The 401(k) is one of the best investment tools available to millions of Americans. It's also incredibly underutilized, for a variety of reasons. But if you want to achieve your retirement savings goals, you're going to find it harder to do if you're not being smart with your 401(k). 

Think you're being smart with your 401(k)? Keep reading to learn about three smart, simple moves that you need to make. No matter your age, or how close you are to retirement, these moves will almost definitely mean you retire with more money than if you didn't take them. 

A smiling man sits on floor with a piggy bank as money falls from the sky.

These simple 401(k) moves should pay off with more money when you retire. Image source: Getty Images.

1. Be smart with your old 401(k)s

The first smart move you need to make is to consolidate all your old 401(k)s from former employers. It may seem just as easy to leave them where they are, but there are two reasons that's probably a mistake. 

  1. You're paying higher fees.
  2. It's a lot harder to track your retirement savings progress. 

Let's start with the fees. In general terms, people tend to think you don't pay anything to manage your money in a 401(k). That's completely wrong. You may never get an invoice from the company managing it, but you're still footing the bill. Simply look at the prospectus for the funds your money is held in, and find the expense ratio. This number, shown as a percentage, is what the fund manager charges to run things, and it's the percentage the manager takes from the fund to cover costs. 

An older man protects a piggy bank as someone tries to take it away.

Don't let expensive funds eat into your retirement savings.

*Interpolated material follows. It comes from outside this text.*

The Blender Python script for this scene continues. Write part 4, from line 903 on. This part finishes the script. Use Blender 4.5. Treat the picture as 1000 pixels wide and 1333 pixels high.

For instance, if you have $10,000 in an old 401(k) in a fund charging 1%, that means you give the fund (or, more accurately, it just takes) $100 from your assets each year. Compared with a low-cost index fund that charges 90% less, you're giving money away for no good reason. 

Now, $100 per year may not sound like much, but over decades, it really adds up, since that's money you'll no longer have to invest and grow. Over 20 years, that would be $2,000 in fees paid -- but when you look at the lost capital to compound, you actually end up more than $6,000 short based on stock market long-term averages. Leave that money alone for 30 years at high fees, and you're looking at more than $18,000 in lower returns on the $3,000 in fees you gave away. 

The other point to remember is that the more old accounts you have floating around out there, the harder it is to keep track of your wealth and make sure your money is in the best possible investments. In most cases, the best thing to do is open an IRA and transfer or roll over your 401(k)s into this single account. Consolidating your retirement accounts will give you more control of your wealth and make it easier to maximize your returns. 

2. Contribute as much as you can now. Really. 

Too many retirement savers make the mistake of contributing a small amount now, with plans to increase their contributions later. This move wastes one of the most valuable and irreplaceable advantages you have when you are young: time. 

For instance, if you're making $50,000 per year, each 2% of your salary you contribute is worth $1,000 in contributions. That's about $38.50 every two weeks. Let's compare the value of bumping your 401(k) contributions by $38.50 every two weeks at age 30 versus age 45:

Table showing total returns of $1,000 per year investment at age 65, starting at age 30 and age 45.

Based on $1,000 per year contribution, with 10% annualized rate of return. Chart by author.

Yes, you're reading that correctly. That's a whopping $259,000 in bigger gains, based on the stock market's historical average of 10% annualized returns. The extra $15,000 in contributions from age 30-44 is only part of it, since the saver who started at age 30, would have already accumulated nearly $40,000 in wealth by the time our 45 year-old got started. 

I don't think I can write this enough: Contribute as much as you can as early as you can. It will take a lot more from your paycheck to catch up if you put it off. 

3. Give your retirement savings a raise when you get a raise

Frankly, there's not a better time to bump up your contribution than when you get a raise. After all, you're already accustomed to living within your current income, so your pocketbook won't even feel it if you bump up your savings rate when you get a raise. 

And again, the benefit of increasing your contributions early can pay off significantly over time. For instance, if you get a 2% raise and earn $50,000 per year, and take half of your raise and send it to your 401(k), that's an extra $500 per year you've contributed to your retirement savings. Play that out over 20 years, and that $10,000 in extra contributions would be worth $31,000, based on market averages. 

Make these smart moves, and your retirement will cost you less now -- and you'll have more later

No matter your age, time is your biggest advantage, and time is something you can't replace. If you're reading this article, you've already taken a step in the right direction. Don't stop now -- take control of your retirement savings today with a few simple, smart moves. 

Every day you put it off is a day you lose to help point your retirement savings in the right direction.